Filipino WWII vets hope for Congressional Gold Medal

By Rommel Conclara, ABS-CBN North America Bureau

Oct. 20, 2014

REDWOOD CITY, Calif. – Filipino American retired Major General of the U.S. Army Antonio Taguba is continuing to advocate for Filipino World War II veterans through the Filipino Veterans Recognition Education Project.

The on-going effort of the project is to award the veterans with the Congressional Gold Medal for services rendered.

Other minority groups have already received their Congressional Gold Medals, including the Tuskegee Airmen and the Navajo Code Talkers.

“I would suggest we are probably the last,” said Taguba. “The Filipino veterans of World War II is the last cohort who has yet to receive their congressional gold medal. So we are going to petition Congress. This is going to be a national campaign to bestow upon them the Congressional Gold Medal.”

The project is to initiate conclusive academic research on the Filipino America soldier’s experience during WWII, so this information can be used for national awareness and public education.

“Also develop a digitized education project for this project as well, so we have a continuity in educating our generation today and future generations of tomorrow,” continued Taguba. “And this may take some time.”

Some Fil-Am WWII veterans in San Francisco are happy to receive the news that after 69 years, their services will be recognized.

“I really deserve that medal and I am happy for all the sacrifices that I have undergone,” said Simplicio Yoma, WWII Army veteran. “And now I will receive something which is very important for my life.”

While the Congressional Gold Medal is a prestigious honor to receive, the veterans are still waiting for their pensions that were promised to them, but denied by Congress in 1946.

“They have been waiting for a long time,” said Elisha Reyes, the wife of a WWII veteran. “And sometimes they feel already they lost hope, and many have passed away.”

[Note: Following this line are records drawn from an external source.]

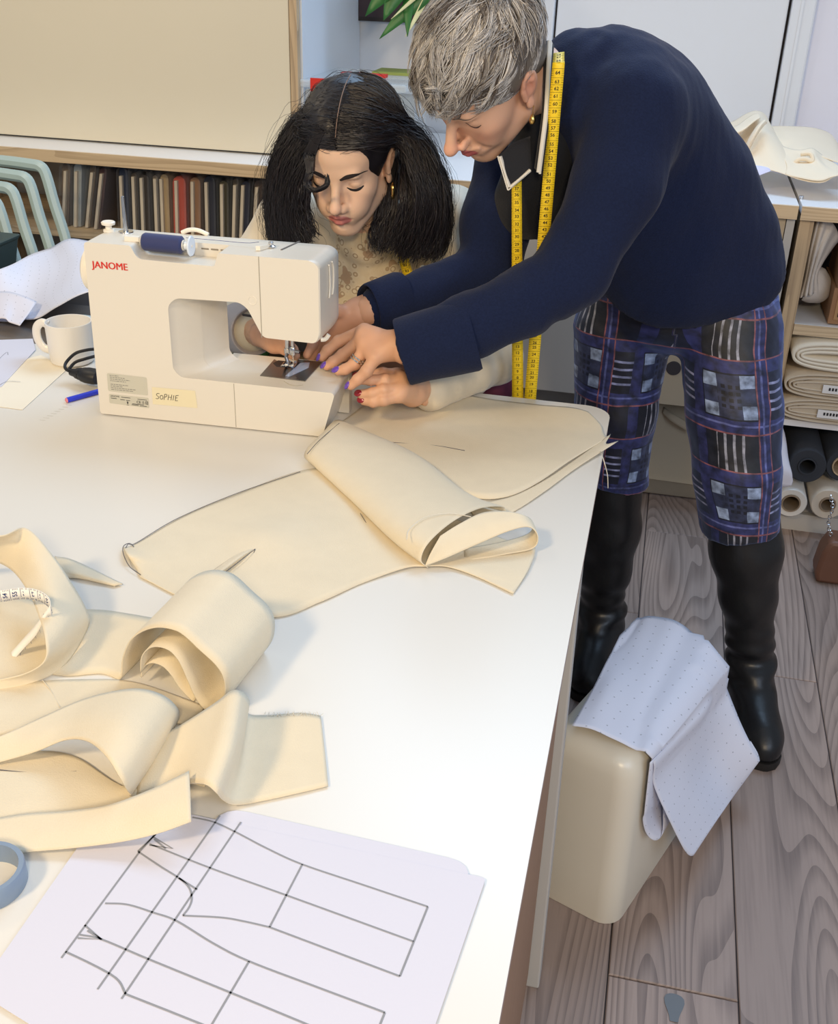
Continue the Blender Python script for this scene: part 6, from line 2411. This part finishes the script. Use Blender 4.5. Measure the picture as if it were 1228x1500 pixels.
for k in range(npt):
    t = k / (npt - 1)
    lift = 1.0 + (.03 + .15 * t * clift[cid] + .16 * t * front) * np.clip(.35 + D0[:, 1], .10, 1.2)
    path[:, k] = Cc + d_ * Rr * lift[:, None]
    fl_ = d_ - cr_dir
    fl_ /= np.linalg.norm(fl_, axis=1)[:, None] + 1e-9
    # combed forward along the sides, up and forward over the brow
    fl_ = fl_ * .35 + np.array([1.0, .10, .10]) - np.array([0, .35, 0]) * np.clip(np.abs(d_[:, 2:3]) - .3, 0, 1)
    back = (D0[:, 0] < -.3)[:, None]
    fl_ = np.where(back, fl_ * .5 + np.array([-.05, -.45, .1]), fl_)
    fl_ = fl_ + (.30 + .55 * t) * np.stack([.4 * np.sin(6 * d_[:, 1] + wavep), np.sin(5.5 * t + wavep * 1.7), np.cos(5 * t + cph[cid, 1] + rg.normal(0, .12, len(D0)))], 1)
    fl_ -= d_ * (fl_ * d_).sum(1)[:, None]
    fl_ /= np.linalg.norm(fl_, axis=1)[:, None] + 1e-9
    d_ = d_ + fl_ * (leng / npt / .085)[:, None]
    d_ /= np.linalg.norm(d_, axis=1)[:, None]
# locks close up towards their tips
cm = np.zeros((nc, npt, 3))
cn = np.bincount(cid, minlength=nc)[:, None]
for q in range(npt):
    for c_ in range(3):
        cm[:, q, c_] = np.bincount(cid, path[:, q, c_], nc) / np.maximum(cn[:, 0], 1)
wt = np.linspace(0, .55, npt)[None, :, None]
path = path * (1 - wt) + cm[cid] * wt
Pw = HS.O + HS.sc * (path @ HS.B)
ctone = rg.normal(0, .22, nc)
mixv = np.clip(rg.normal(.42, .26, len(D0)) + ctone[cid] + .12 * np.clip(D0[:, 1] - .3, -.5, 1), 0, 1)[:, None]
ct = np.array(s2l('54483f')[:3]) * (1 - mixv) + np.array(s2l('e6e2de')[:3]) * mixv
strands('hair_locks', Pw, .0009, .0002, ct, M_HAIRG, hb)

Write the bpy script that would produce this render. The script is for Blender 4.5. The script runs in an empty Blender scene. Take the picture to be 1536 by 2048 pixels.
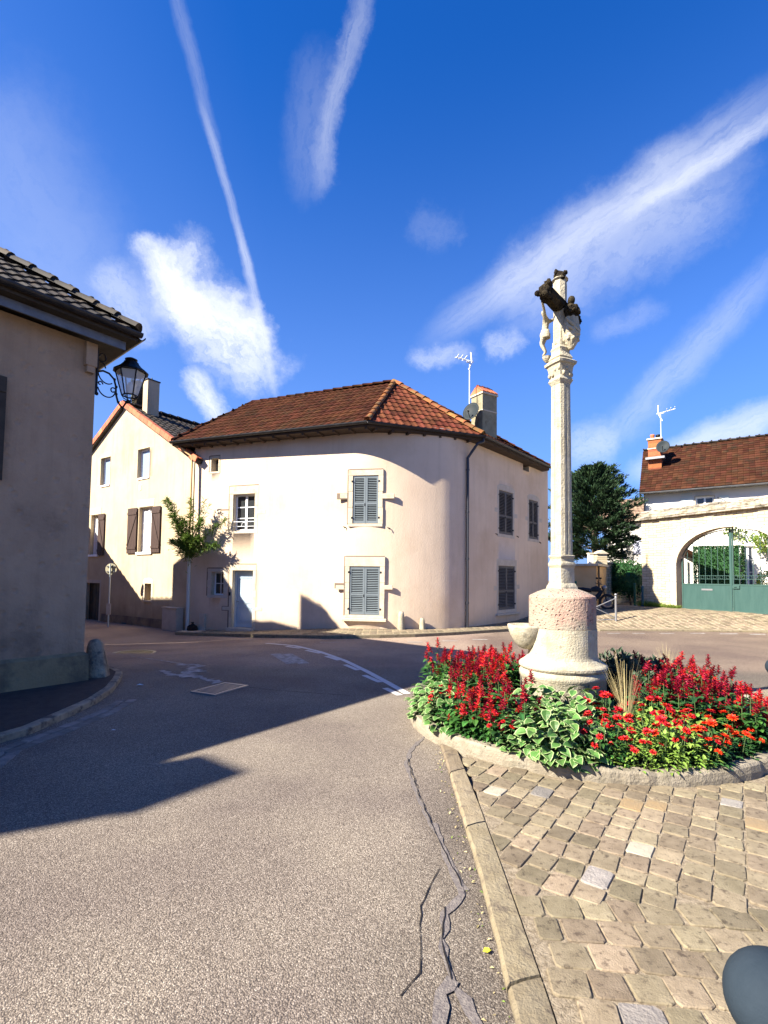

“I was expecting that, since the Americans told us they were going to give us our own pensions,” said Marino Reyes, a WWII guerilla veteran. “And until now, we don’t have our own pensions.”

“I hope we could live longer so we could reach a time that our sacrifices could be compensated,” said Yoma.

The next phase for the project includes a plan for a national exhibition in the U.S. and Philippines of the Congressional Gold Medal co-sponsored by the Smithsonian Institution, sponsors, and advocates.